At one end of a long narrow room, overcrowded with carved glass chairs, they had arranged a glass table on which they had slumped hundreds of pounds of shaved ice, covered with what had to be a hundred pounds of caviar.

The place was very crowded, and people were all slithering around, trying to avoid barking their shins on the glass chairs. The jittery motion of the crowd made the walls vibrate a little bit. I remember looking down through that steamy black-tie mob, down to the table at the end of the room, and seeing that huge whale-sized corpus of caviar sitting there on the table, quivering.

Spoiled the stuff for me forever.

It is a good thing-well and good-that people are responding to the new realities by searching for a positive way to deal with them. Even if the old realities had never left us, I have to believe a portion of the populace would have turned against them some day.

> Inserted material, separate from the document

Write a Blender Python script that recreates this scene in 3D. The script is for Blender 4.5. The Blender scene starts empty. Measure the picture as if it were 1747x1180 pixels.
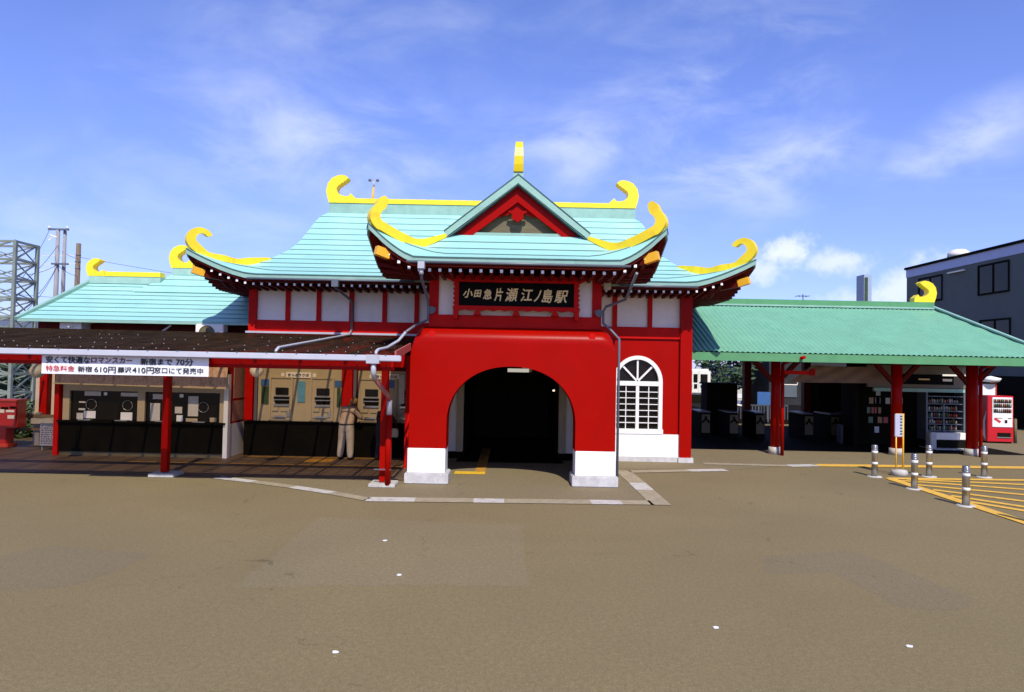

But you worry. Right now, it’s not as if people have a tremendous amount of choice. It’s one thing to be a teetotaler on a desert island with no booze in sight for a hundred miles. It’s another after a crate of scotch washes up.

But there we are, doing the other thing they probably do on the real road to hell-crossing bridges before we get to them. After all, if life decides to hurl another tsunami of prosperity at Dallas in the near future, then Dallas will simply have to swim the best way it can. Those of us who have lived the course of things will be changed forever, one way or another.

I am unsure of my own precise destination, for example. The lane is still broad, but it does have limits at either side. Potluck menus are too far west. Hundred-pound masses of caviar are too far the other way. Meanwhile, it’s press-on-regardless and fine with me if we all play Puritan for another year or so. Gives us something to do.